Just a quick rant today.
The proliferation of poor stock photos or stock photos used poorly has reached its culmination.
Someone figured out that people are drawn to pictures. Those same people figured out if they wanted their text read by casually browsing readers, that a photo could grab some attention. They started sticking stock photos at the top of their blogs. Sometimes the photos actually have something to do with the subject matter, sometimes they are only peripherally connected. I believe a cat has little to do with Extended Warranty but the desperate-to-be-read folks at the Consumerist blog seem to think so.
Or maybe they just hope the cute will buy them an extra look.

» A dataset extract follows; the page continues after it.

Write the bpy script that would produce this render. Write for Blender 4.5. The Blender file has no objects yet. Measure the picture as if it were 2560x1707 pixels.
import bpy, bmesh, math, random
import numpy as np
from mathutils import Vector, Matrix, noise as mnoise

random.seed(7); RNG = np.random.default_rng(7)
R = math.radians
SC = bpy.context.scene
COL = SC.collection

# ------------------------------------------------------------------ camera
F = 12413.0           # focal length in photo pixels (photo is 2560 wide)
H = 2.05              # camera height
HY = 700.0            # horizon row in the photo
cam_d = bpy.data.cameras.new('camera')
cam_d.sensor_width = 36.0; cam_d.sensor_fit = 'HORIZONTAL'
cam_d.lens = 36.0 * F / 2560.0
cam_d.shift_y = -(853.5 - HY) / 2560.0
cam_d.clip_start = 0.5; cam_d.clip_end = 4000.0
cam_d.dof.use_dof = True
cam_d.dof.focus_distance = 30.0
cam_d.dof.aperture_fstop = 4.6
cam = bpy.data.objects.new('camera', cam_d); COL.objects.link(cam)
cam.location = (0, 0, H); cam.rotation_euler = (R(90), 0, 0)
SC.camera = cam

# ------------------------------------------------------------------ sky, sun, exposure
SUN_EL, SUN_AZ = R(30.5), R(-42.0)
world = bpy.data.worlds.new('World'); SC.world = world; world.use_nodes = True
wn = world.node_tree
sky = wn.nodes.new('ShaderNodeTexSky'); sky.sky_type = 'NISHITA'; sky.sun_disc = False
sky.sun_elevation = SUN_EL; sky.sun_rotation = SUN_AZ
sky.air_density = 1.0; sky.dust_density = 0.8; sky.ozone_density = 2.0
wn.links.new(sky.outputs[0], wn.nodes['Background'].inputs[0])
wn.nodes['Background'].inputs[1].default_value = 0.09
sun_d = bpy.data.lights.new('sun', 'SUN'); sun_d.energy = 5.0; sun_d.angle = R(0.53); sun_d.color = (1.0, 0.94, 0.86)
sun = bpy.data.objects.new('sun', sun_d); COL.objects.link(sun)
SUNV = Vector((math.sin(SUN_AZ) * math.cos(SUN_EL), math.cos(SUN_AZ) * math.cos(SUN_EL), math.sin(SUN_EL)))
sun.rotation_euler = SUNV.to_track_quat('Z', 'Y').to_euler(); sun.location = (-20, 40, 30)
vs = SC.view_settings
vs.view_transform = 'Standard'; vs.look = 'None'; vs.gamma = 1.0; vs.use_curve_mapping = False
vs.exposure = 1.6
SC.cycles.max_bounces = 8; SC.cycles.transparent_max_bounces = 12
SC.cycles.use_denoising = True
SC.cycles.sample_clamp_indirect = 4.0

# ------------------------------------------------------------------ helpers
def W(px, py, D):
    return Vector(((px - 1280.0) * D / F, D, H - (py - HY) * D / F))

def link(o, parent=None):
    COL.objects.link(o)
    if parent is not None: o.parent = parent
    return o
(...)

Lately there has been a more disturbing trend. Pictures that have nothing to do with the article – even peripherally. Sometimes they just take a sticky note and write a word on it – a word that will provoke a reader – hopefully.
Yesterday, I saw the best effort yet.
Yes, the story is about bathroom vandalism and a disgusting read too. Rather than even find a useless stock image of a restroom, or a door, or a sign, they left this stupid graphic. The graphic, however, is full of implications:
Was the story so provocative that no picture could do it justice? Not likely. They put cute little pigs on slaughterhouse stories and other incongruities. Inappropriateness of a graphic has never stopped them before.
Was the graphic carefully crafted to titillate the reader and get them to read an ‘inappropriate story’. Not likely. It isn’t that titillating a story. And the graphic just made me wonder about their convoluted design process.
Do the Bots that build their articles and posts (or find them in syndication) not understand the story well enough to pick a keyworded graphic? This belongs in the realm of conspiracy theory. But, it begs the question – are automated processes picking the graphics? Not likely but it could happen…
Are they just phoning it in at this point? I tend to think this is the real reason. Laziness or apathy resulted in a placeholder graphic that fails to add to the story but it does say something about the state of photography today.
Photo editors used to choose meticulously from a small palette of imagery. If nothing was right, they commissioned it. Then stock came. Large numbers of ‘close-enough’ images were available for cheap. Next step in the descent was the remotely-close-for-free group of images. Now, it is splash anything with color or contrast to attract attention – content be damned.
The world of photography is somewhere in between those last two stages. It will be a poorer world soon.